Another long-term challenge in recent decades has been the loss of soil to high salinity due to factors such as irrigation, the fact that the Nile no longer removes minerals from the soil by flooding, a high water table, and evapotranspiration, particularly in the delta. The intrusion of salt water from the Mediterranean into soil in the delta and northern farming areas, which could be significantly exacerbated by global warming and attendant rises in sea levels, is also causing problems with soil salinity. In addition to the threats posed directly by high salinity, the issue represents another barrier to the extension of modern irrigation techniques to Egypt’s traditional farming segment, damaging efforts to reduce water usage.

“Almost all new farming on reclaimed land uses modern techniques; however, older land often uses surface irrigation because it needs more water due to higher levels of soil salinity,” Hany Mohamed Ramadan, director of the Soils, Water and Environment Research Institute, told OBG. However, he added that there are a variety of solutions to the problems, including land reclamation, leaching, putting in place new drainage networks and also selecting new varieties of crops that are better able to tolerate heightened levels of salinity. The institute has a number of projects in the works studying crops for salinity tolerance as well as to measure the water table in parts of the country using technologies, such as GPS and radar.

IMPACT OF THE REVOLUTION: The sector faces a number of challenges arising from the political and economic instability brought on by the revolution. For example stepped-up industrial action, although primarily an issue for industry, has also affected farming. “We experienced major labour unrest in May 2011, just before the harvest, which led to a 40% decline in revenue,” Leroux told OBG, adding that KADCO was looking to move into less labour intensive crops because, he said, labour management generally is difficult in Egypt. As of April 2013 the country’s transportation sector was also still suffering from a shortage of benzene and diesel (known locally as “solar”) that emerged in January, following similar previous shortages. In addition to causing disruptions to transport and increasing freight trucking prices, the shortages also posed a direct threat to farming given its reliance on the fuel to power activities like irrigation, tilling and harvesting.
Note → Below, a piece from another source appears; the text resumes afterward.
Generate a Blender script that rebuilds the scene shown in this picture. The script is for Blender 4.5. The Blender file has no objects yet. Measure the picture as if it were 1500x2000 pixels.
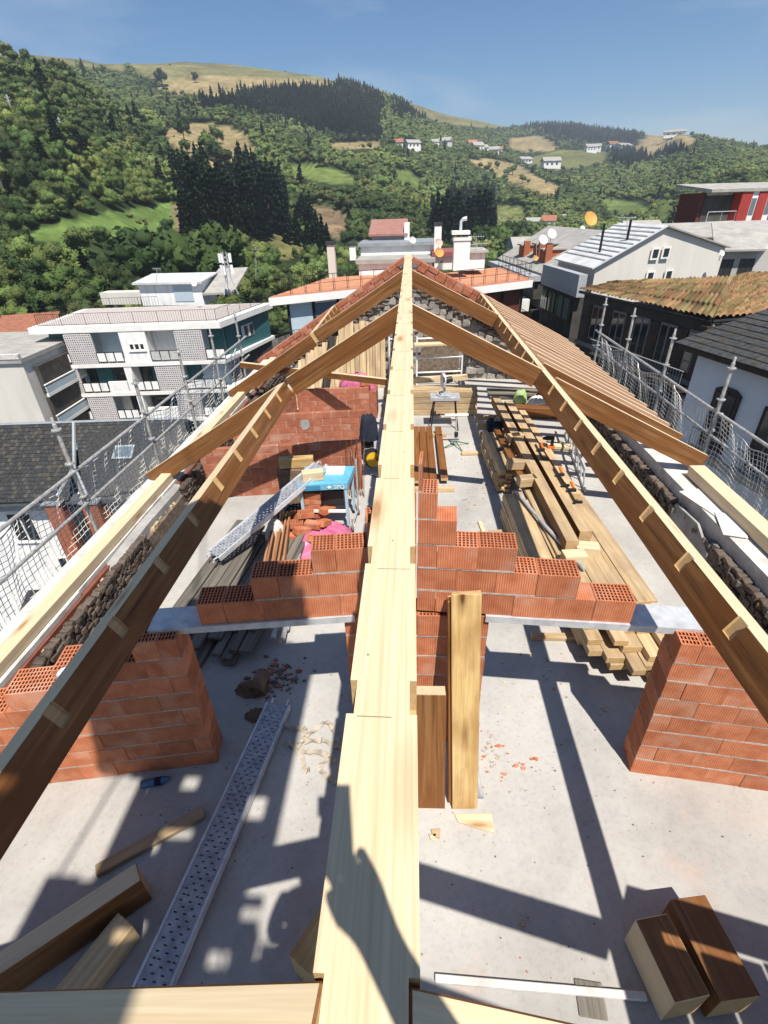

TRANSPORTATION: Transportation more generally can also be a challenge for the sector. Given the large size of the country and the low population density in some areas and in Upper Egypt in particular, many farmers are often located a great distance from markets. The quality of roads away from major population centres is also often poor, slowing deliveries and making the transportation of equipment difficult (constituting a further barrier to mechanisation). Small-scale farmers located far from markets are particularly reliant on brokers and middlemen, as they often do not have their own means of transporting produce.

OUTLOOK: Providing that current trends can be maintained, exports are set to grow and the agricultural trade deficit will be significantly reduced. However, with enthusiasm for large-scale desert reclamation projects appearing dimmer, much depends on the development of the traditional sector and ensuring that small farmers are aware of opportunities and integrated into markets. “Egypt has incredible agricultural potential and resources, but many countries with less in the way of resources are doing better in this sector,” said El Saied. “What the country is lacking is a market-driven strategy to make use of its agricultural advantages. We need to recognise that Egypt is an agricultural country and ensure that we use our resources properly.”